-di Simone Soranna-
Iniziamo dalla fine. Durante la cerimonia di premiazione, nessuno si sarebbe mai aspettato un simile risultato: Palma d’Oro a I, Daniel Blake del veterano Ken Loach (classe 1936) e Gran Premio della Giuria a Juste la fin du monde, di Xavier Dolan (classe 1989). Il primo premio del Festival è stato quindi assegnato al regista più anziano della competizione, mentre il secondo a quello più giovane.
Ora, lungi dal commentare criticamente il palmares e le scelte adottate dalla giuria capitana da George Miller (non l’abbiamo mai fatto in questi spazi anche perché ciò che davvero è più importante e stimolante da analizzare rimane l’oggetto filmico più che il premio vinto), è curioso notare come il divario di età tra i due autori celebrati sulla Croisette sia spia di una tendenza significativa appurata durante l’intera rassegna. Sembra infatti che questa sessantanovesima edizione del Festival di Cannes sia stata contraddistinta dalla voglia di tramandare un sapere, di aprire le porte del mondo attraverso una finestra (leggi lo schermo cinematografico) per accompagnare gli spettatori all’interno di universi paralleli mediati tramite il racconto di una favola.
Nei panni di nonni saggi e sapienti quali sono, gli autori delle opere presentate all’interno della selezione ufficiale hanno preso per mano gli spettatori, esattamente come si fa con i propri nipoti, per narrare loro con delle fiabe (più o meno cupe, più o meno veritiere, più o meno favolistiche) stimolanti e coinvolgenti, capaci di trasportare l’attenzione di molti in luoghi e ambienti lontani e sconosciuti.
Cafè Society, di Woody Allen, film che ha avuto il piacere e il privilegio di inaugurare questa edizione del Festival, ha infatti catapultato le platee di accreditati nella Hollywood degli anni Trenta, tra party privati, abiti vintage e soprattutto una fotografia cinematografica (curata dall’italiano Vittorio Storaro) perfettamente calzante e “altra” rispetto a quanto siamo soliti osservare al cinema (soprattutto alleniano). Stesso discorso vale per il solido Ma Loute, racconto gotico firmato da Bruno Dumont, il quale ambienta un piccolo mistero in un luogo decisamente assurdo e per nulla convenzionale, con personaggi buffi, grotteschi e scanzonati capaci di restituire un’ottima radiografia del presente storico odierno senza tuttavia imitarlo in alcun dettaglio.

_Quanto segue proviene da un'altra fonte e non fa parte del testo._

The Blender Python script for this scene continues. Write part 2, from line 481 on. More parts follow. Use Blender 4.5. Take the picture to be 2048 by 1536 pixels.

Se il discorso può essere attuato solo in parte con i drammi storici quali Mal de pierres e Mademoiselle (rispettivamente firmati da Nicole Garcia e Park Chan-Wook), progetti meno lontani nel tempo e nello spazio come Bacalaureat di Cristian Mungiu, American Honey di Andrea Arnold, il già citato I, Daniel Blake, Ma’Rosa di Brillante Mendoza o Sieranevada di Crisi Puiu riescono a immergere del tutto il pubblico in una realtà complessa, stratificata e decisamente lontana da qualsiasi vissuto.
Stessa logica produttiva riscontrabile alla base di altri due titoli molti attesi come Il GGG – Il grande gigante gentile e The Neon Demon. Nel primo, Steven Spielberg si è riconfermato un narratore nato, che usa il linguaggio cinematografico proprio come se fosse una grammatica con cui poter concretamente parlare al pubblico per raccontare una storia (e se poi questa storia è uno dei romanzi per bambini più famosi del mondo, allora è facile intuire quanto il discorso assume un ulteriore significato). Il secondo invece è il folle progetto del danese Nicolas Winding Refn che, senza scendere minimamente a patti con lo spettatore, cala la macchina da presa nel delirante e horrorifico mondo della moda, decisamente lontano e opposto da come lo immaginiamo ma proprio per questo motivo così crudo e verosimile.
Insomma, Cannes 69 è stato un Festival da favola, in cui il cinema contemporaneo ha dimostrato nuovamente le sua passione per il racconto e l’evasione, pur non dimenticandosi che le fiabe, così come durante l’infanzia, anche e soprattutto in età adulta servono a educare e a scuotere le coscienze. I grandi, ammoniscono i piccini. Dolan, sei avvisato.